BI-EXPONENTIAL NUCLEAR-SPIN-LATTICE RELAXATION IN SOLID HEXAFLUOROACETYLACETONE

The reorientation of CF3 rotors in solid hexafluoroacetylacetone has been studied using pulsed NMR techniques. The temperature dependence of both fluorine (F-19) and hydrogen (H-1) nuclear spin-lattice relaxation has been measured using saturation-recovery pulse sequences. Following saturation of one of the spin reservoirs, the evolution with time of the longitudinal magnetisations associated with both nuclei are observed to be strongly bi-exponential.

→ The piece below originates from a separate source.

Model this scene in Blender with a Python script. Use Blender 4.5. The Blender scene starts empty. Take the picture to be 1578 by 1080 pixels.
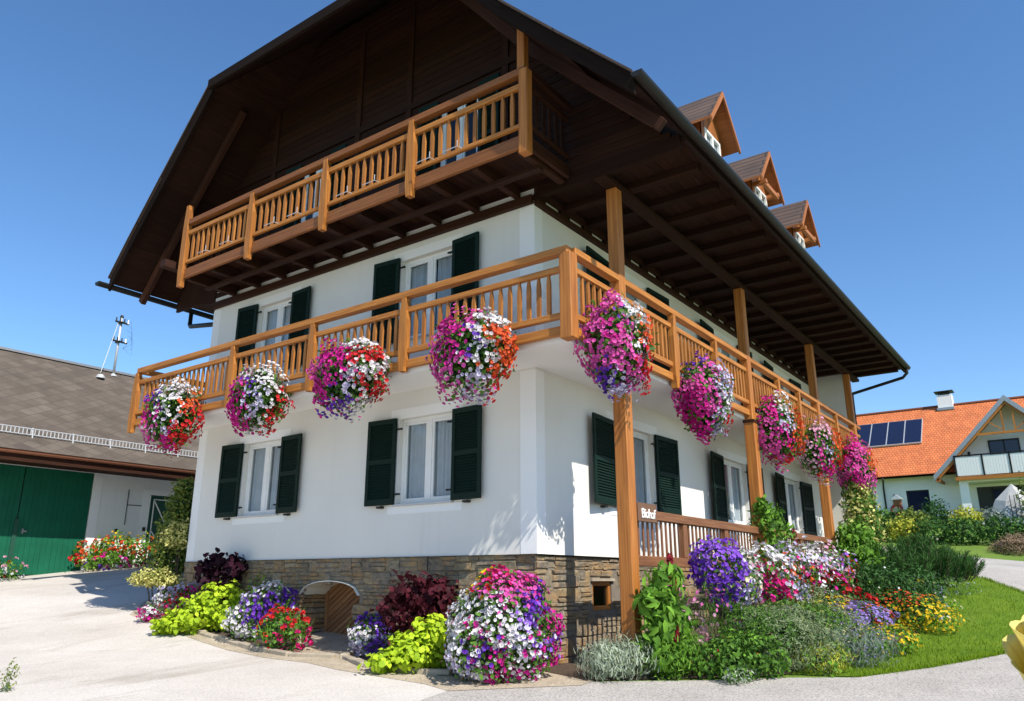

A theory is presented for the spin-lattice relaxation which is mediated by the heteronuclear dipole-dipole interaction between F-19 and H-1 nuclei. The experimental results are in good quantitative agreement with this relaxation theory. The spectral density functions have been evaluated using the known molecular structure and they are consistent with the experimental data. From this analysis we conclude that the relaxation is dominated by an intramolecular F-19-H-1 dipolar interaction. The spectral density function J(0)(omega(H)-omega(F)) makes an important contribution to the relaxation theory with the result that the motional spectrum is conveniently sampled at the difference frequency between H-1 and F-19 Larmor precessions. Two physically distinguishable CF3 rotors have been identified in this investigation, their dynamics are characterised by activation energies of 7.5+/-0.4 and 13.3+/-0.8 kJ mol-1, respectively.